What does “well organized” mean?
While the ideas for papers rarely come to us in an organized and coherent way, your final drafts should have a clear and consistent organization that makes it easy for the reader to follow the flow of your ideas. For academic papers, readers have certain expectations about how your paper will be organized. If you deviate from these expectations, you should know why, and you should test your organization on a couple of readers to make sure they are able to follow the flow of your ideas. Here are some of the most common expectations readers have about how an academic paper will be organized:
- Your thesis statement will appear in the first couple of paragraphs of your essay, and usually at the end of your first paragraph.
- The first one or two paragraphs are your introduction.
- If you list the points you will cover in your paper in your introduction, you list these points in the same order as you cover them in the body of your paper.
- You cover each point only once and do not ping pong back and forth between points, covering part of one point, then jumping to a second point, and then back to the first point.
- You address objections as soon as possible in your paper.

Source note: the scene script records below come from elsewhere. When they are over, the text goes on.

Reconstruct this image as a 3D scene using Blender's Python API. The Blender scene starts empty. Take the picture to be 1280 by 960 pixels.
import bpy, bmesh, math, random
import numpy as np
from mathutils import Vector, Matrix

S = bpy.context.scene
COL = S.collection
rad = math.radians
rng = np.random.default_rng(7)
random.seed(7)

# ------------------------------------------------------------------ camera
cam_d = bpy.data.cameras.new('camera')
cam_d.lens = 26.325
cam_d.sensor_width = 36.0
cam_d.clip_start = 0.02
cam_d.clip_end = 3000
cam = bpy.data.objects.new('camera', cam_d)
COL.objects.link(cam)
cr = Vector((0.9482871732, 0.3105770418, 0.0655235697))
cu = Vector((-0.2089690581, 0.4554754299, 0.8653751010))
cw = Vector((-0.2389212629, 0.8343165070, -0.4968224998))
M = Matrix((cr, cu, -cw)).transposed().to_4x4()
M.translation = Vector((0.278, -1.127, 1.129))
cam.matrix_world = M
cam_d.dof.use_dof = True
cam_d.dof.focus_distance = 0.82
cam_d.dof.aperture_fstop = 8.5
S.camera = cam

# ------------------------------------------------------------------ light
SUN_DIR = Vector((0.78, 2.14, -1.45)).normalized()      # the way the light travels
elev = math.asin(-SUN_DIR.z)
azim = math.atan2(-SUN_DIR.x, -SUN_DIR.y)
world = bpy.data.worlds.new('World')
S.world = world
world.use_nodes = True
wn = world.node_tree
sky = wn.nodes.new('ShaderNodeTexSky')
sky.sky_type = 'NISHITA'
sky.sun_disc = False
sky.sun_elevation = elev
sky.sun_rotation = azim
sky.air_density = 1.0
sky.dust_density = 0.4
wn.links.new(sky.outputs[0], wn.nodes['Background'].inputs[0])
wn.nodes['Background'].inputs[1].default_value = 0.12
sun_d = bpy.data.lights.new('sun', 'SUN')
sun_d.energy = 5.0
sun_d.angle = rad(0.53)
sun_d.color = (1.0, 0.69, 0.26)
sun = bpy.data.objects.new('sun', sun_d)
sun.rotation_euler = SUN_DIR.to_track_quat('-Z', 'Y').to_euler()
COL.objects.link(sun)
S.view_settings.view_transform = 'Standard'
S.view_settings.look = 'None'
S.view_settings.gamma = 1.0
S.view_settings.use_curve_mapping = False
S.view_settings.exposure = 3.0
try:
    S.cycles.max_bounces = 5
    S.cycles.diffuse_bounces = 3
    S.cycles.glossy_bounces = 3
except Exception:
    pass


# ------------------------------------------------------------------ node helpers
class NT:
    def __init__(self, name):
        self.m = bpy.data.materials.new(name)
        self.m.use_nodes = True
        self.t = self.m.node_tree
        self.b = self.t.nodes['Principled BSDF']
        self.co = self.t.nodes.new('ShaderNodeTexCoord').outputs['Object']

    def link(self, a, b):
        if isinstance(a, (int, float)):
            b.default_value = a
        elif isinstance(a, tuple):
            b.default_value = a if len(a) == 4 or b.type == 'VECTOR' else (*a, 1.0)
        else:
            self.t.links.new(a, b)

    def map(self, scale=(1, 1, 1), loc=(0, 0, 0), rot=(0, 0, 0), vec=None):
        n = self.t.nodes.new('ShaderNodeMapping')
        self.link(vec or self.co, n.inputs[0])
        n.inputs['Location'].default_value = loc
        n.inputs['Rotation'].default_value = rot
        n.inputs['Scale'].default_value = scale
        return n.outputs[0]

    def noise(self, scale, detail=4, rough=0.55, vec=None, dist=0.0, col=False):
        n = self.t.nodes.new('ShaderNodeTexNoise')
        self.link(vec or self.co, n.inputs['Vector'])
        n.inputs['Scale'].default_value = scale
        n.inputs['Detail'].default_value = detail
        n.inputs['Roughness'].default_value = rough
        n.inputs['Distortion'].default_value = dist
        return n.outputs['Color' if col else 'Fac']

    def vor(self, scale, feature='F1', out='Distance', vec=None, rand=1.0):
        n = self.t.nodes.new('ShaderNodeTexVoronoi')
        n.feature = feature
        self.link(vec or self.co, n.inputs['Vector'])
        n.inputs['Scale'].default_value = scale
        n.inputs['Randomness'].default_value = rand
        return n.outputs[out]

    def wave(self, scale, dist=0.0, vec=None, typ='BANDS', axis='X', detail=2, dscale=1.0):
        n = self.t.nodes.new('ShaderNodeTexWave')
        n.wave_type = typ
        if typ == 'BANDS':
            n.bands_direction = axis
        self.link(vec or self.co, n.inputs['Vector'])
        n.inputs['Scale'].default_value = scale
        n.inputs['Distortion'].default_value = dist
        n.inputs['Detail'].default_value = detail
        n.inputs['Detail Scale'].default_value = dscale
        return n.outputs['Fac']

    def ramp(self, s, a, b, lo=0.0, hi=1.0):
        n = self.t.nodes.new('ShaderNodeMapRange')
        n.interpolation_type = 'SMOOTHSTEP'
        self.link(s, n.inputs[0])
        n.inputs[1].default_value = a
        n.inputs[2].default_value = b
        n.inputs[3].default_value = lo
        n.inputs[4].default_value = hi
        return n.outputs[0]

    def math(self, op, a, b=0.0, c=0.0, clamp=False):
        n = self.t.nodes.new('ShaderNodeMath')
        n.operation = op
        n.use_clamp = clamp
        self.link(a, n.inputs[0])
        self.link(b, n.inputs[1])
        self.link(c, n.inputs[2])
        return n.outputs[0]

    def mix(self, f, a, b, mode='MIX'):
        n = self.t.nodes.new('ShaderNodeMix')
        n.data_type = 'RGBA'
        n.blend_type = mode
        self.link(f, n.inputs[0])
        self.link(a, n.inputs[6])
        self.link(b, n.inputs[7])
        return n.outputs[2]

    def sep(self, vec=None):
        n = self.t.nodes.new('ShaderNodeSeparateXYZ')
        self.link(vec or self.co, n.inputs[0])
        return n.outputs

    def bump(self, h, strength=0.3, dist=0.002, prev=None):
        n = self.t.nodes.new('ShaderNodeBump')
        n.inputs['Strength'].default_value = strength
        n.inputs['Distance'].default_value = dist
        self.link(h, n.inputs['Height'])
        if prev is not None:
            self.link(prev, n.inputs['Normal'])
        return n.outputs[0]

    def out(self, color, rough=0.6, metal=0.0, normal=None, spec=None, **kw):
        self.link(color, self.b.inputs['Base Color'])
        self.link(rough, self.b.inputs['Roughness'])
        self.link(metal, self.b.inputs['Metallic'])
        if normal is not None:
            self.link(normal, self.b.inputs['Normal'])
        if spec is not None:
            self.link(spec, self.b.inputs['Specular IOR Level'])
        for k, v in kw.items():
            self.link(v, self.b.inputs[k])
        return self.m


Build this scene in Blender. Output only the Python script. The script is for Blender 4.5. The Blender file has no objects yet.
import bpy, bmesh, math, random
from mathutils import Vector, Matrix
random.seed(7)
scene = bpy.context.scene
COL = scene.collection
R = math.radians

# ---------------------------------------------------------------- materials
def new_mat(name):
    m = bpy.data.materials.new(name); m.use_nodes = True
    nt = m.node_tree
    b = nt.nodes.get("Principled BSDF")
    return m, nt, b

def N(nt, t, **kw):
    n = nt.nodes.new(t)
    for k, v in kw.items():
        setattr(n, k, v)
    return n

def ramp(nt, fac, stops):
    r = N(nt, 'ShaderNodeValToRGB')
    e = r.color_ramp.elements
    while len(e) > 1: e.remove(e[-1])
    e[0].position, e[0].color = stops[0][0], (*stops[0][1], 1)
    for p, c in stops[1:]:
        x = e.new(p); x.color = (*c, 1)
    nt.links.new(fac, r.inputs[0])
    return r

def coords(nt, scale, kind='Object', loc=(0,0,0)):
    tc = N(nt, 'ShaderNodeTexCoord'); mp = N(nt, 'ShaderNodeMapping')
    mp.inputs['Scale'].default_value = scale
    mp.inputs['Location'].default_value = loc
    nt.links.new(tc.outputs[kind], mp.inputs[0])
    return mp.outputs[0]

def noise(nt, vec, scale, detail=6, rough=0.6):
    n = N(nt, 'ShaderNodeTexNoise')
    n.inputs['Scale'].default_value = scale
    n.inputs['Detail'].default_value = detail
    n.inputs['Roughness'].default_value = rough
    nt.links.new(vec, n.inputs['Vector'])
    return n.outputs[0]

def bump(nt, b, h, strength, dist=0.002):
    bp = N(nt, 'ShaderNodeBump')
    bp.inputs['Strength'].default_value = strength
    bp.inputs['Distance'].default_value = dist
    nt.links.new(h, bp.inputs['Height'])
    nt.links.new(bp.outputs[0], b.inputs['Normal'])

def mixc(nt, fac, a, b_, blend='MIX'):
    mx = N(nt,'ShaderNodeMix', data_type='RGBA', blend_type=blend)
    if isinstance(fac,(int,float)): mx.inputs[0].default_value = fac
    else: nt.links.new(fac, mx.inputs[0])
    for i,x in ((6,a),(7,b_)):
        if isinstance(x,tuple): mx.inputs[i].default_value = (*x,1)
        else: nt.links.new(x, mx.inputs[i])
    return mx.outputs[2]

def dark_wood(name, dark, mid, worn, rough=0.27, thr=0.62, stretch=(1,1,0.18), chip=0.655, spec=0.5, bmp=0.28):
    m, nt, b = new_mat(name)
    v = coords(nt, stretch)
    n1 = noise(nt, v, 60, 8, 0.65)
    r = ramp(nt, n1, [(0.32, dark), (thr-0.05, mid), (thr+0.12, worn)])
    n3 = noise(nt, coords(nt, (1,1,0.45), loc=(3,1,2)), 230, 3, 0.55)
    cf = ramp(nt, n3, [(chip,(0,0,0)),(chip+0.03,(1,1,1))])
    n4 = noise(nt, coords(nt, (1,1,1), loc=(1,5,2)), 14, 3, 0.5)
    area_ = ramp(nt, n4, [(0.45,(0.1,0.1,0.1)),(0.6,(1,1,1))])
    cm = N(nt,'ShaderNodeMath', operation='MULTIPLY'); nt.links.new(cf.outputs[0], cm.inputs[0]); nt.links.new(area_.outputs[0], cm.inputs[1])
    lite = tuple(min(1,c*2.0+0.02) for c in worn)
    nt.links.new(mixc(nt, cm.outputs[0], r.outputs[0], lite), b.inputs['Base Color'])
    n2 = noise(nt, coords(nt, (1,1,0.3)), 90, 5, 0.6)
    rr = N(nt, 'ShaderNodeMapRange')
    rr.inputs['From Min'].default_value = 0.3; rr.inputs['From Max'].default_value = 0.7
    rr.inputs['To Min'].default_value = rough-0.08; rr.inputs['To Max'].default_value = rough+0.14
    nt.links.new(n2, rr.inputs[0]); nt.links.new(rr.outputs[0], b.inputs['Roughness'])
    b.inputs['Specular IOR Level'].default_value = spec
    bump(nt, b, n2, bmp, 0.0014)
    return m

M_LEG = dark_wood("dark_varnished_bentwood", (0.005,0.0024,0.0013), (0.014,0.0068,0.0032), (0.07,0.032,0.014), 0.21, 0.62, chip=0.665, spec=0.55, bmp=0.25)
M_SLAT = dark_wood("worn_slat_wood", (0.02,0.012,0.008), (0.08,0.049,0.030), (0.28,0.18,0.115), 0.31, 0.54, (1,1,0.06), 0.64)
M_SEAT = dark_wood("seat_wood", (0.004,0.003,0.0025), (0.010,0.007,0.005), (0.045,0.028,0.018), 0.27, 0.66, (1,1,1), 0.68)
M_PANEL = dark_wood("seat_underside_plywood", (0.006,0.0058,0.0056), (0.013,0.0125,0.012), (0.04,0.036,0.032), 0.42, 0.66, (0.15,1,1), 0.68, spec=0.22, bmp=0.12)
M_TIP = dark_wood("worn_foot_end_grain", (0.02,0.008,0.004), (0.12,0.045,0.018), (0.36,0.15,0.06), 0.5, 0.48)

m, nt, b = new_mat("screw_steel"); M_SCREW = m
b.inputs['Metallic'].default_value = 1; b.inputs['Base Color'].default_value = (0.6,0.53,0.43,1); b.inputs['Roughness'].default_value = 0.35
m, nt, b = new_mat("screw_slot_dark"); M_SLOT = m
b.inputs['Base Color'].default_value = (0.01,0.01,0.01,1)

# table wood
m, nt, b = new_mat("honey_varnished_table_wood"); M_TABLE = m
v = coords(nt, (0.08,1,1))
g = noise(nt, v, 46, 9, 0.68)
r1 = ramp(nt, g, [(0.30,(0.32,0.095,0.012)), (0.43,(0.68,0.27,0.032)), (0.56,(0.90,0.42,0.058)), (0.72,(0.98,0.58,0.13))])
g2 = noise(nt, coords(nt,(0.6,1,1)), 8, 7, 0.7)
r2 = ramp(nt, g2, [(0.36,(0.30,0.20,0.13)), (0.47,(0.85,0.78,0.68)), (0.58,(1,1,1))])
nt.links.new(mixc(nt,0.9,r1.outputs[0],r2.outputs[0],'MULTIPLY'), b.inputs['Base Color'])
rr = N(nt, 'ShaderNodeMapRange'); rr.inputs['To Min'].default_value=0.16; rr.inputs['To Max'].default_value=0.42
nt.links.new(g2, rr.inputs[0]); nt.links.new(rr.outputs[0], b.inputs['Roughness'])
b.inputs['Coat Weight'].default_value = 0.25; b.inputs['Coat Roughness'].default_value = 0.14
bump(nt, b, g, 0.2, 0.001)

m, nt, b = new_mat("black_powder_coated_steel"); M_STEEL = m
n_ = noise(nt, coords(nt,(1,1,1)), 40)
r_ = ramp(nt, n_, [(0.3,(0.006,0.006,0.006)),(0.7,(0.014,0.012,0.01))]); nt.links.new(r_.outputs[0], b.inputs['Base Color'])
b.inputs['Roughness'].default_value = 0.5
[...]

- The first, second or final sentence of a paragraph will be a topic sentence that states the main point of the paragraph.
- Stories will usually be told in chronological order.
- You move from the most familiar to the least familiar.
- You move from the weakest point to the strongest point, except that you may start with a strong point to grab your reader’s attention.
- You move from what you do not prefer to what you do prefer.
- You make a claim, address objections to or qualifications of it and then provide support for it.
- In a comparison, for every point you cover about one of your subjects, you cover the same point about the other subjects or say that it does not apply.
- You have a conclusion that wraps up all of your paper.